# [Provided data]
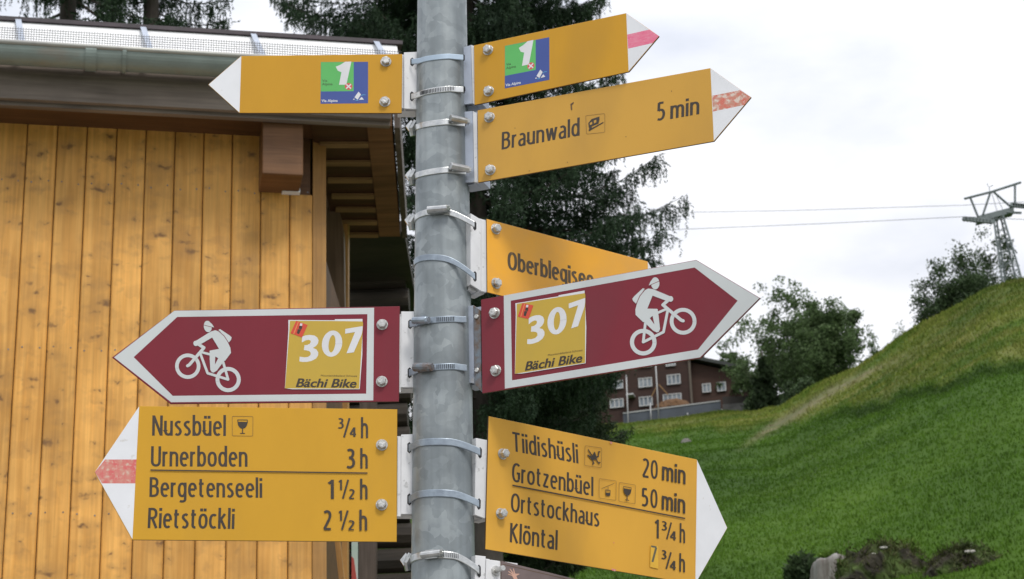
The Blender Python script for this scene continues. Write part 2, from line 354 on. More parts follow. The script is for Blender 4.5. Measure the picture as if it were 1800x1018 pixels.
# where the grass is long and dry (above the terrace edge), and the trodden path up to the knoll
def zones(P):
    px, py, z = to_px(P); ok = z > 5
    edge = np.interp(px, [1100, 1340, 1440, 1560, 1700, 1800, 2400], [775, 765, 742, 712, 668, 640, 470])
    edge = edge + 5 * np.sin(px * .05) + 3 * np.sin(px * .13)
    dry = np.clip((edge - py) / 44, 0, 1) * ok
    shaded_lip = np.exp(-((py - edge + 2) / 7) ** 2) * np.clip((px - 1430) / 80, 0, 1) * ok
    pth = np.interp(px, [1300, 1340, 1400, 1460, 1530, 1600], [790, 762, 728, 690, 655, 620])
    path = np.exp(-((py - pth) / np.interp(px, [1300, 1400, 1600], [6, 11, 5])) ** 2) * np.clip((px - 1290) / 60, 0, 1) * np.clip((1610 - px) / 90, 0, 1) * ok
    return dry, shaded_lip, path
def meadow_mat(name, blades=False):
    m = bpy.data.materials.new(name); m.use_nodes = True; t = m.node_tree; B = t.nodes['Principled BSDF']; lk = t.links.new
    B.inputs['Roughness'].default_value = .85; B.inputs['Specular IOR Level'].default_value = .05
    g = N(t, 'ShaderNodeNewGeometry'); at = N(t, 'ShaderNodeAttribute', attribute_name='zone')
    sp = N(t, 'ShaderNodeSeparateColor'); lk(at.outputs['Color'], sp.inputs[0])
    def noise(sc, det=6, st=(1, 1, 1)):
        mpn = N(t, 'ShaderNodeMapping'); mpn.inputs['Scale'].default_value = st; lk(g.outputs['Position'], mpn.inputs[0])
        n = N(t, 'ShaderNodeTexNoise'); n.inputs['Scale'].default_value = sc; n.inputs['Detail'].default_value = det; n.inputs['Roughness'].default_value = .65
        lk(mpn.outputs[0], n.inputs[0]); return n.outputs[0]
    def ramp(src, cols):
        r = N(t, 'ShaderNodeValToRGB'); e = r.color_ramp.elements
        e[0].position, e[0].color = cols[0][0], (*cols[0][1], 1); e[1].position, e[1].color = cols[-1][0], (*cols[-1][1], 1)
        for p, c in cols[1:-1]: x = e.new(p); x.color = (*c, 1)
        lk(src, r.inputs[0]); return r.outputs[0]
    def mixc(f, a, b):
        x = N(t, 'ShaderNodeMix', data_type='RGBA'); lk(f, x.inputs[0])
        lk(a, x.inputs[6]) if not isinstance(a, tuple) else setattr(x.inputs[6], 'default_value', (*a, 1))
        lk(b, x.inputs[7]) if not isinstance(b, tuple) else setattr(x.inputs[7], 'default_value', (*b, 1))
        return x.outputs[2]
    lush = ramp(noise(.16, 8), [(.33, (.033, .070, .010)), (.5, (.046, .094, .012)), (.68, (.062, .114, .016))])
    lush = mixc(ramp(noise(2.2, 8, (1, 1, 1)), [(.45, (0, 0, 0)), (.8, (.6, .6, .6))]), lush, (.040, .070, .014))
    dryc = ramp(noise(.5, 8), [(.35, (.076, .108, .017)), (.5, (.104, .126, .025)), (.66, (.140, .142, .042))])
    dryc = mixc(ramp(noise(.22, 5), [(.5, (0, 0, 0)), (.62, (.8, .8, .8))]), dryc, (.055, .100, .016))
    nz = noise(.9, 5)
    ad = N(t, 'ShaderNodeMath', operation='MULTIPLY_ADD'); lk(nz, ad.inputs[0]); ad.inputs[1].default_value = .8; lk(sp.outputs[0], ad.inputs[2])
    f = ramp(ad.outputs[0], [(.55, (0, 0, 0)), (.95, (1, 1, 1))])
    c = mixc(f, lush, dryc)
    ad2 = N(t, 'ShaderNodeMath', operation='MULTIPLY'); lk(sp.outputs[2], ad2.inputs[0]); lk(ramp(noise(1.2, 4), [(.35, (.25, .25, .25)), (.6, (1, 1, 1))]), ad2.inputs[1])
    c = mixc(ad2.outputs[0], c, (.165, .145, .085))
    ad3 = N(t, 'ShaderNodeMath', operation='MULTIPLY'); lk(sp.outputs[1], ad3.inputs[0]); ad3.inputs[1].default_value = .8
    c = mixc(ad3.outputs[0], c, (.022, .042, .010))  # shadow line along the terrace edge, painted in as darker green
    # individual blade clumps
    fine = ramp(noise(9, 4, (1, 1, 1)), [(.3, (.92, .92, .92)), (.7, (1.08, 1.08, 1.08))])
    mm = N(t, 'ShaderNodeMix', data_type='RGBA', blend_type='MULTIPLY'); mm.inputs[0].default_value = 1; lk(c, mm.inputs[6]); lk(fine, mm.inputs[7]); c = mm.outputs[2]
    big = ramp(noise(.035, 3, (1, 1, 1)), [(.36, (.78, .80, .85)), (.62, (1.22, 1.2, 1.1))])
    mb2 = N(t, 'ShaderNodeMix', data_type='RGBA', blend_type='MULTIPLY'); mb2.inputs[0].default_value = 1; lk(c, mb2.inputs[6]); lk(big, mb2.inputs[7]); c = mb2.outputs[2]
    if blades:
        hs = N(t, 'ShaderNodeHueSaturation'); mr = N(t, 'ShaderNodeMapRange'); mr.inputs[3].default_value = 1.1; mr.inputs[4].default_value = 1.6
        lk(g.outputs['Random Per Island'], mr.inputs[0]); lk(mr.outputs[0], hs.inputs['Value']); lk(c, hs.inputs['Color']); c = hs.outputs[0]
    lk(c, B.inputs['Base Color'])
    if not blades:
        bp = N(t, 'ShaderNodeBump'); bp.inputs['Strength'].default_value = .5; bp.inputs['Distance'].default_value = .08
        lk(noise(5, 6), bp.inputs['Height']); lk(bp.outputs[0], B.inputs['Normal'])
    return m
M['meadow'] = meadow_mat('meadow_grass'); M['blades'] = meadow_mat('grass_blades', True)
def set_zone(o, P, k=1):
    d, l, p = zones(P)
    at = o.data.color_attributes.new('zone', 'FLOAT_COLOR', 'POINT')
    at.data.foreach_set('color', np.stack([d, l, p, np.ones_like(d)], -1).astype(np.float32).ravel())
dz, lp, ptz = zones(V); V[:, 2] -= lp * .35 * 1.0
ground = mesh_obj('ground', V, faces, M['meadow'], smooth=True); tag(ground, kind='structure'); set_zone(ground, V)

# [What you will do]
Please quote the lines of the material, beginning with the first and ending with the one that contains "dry = np.clip((edge", exactly as written and without any pictures.

# [Answer to the task]
The Blender Python script for this scene continues. Write part 2, from line 354 on. More parts follow. The script is for Blender 4.5. Measure the picture as if it were 1800x1018 pixels.
# where the grass is long and dry (above the terrace edge), and the trodden path up to the knoll
def zones(P):
    px, py, z = to_px(P); ok = z > 5
    edge = np.interp(px, [1100, 1340, 1440, 1560, 1700, 1800, 2400], [775, 765, 742, 712, 668, 640, 470])
    edge = edge + 5 * np.sin(px * .05) + 3 * np.sin(px * .13)
    dry = np.clip((edge - py) / 44, 0, 1) * ok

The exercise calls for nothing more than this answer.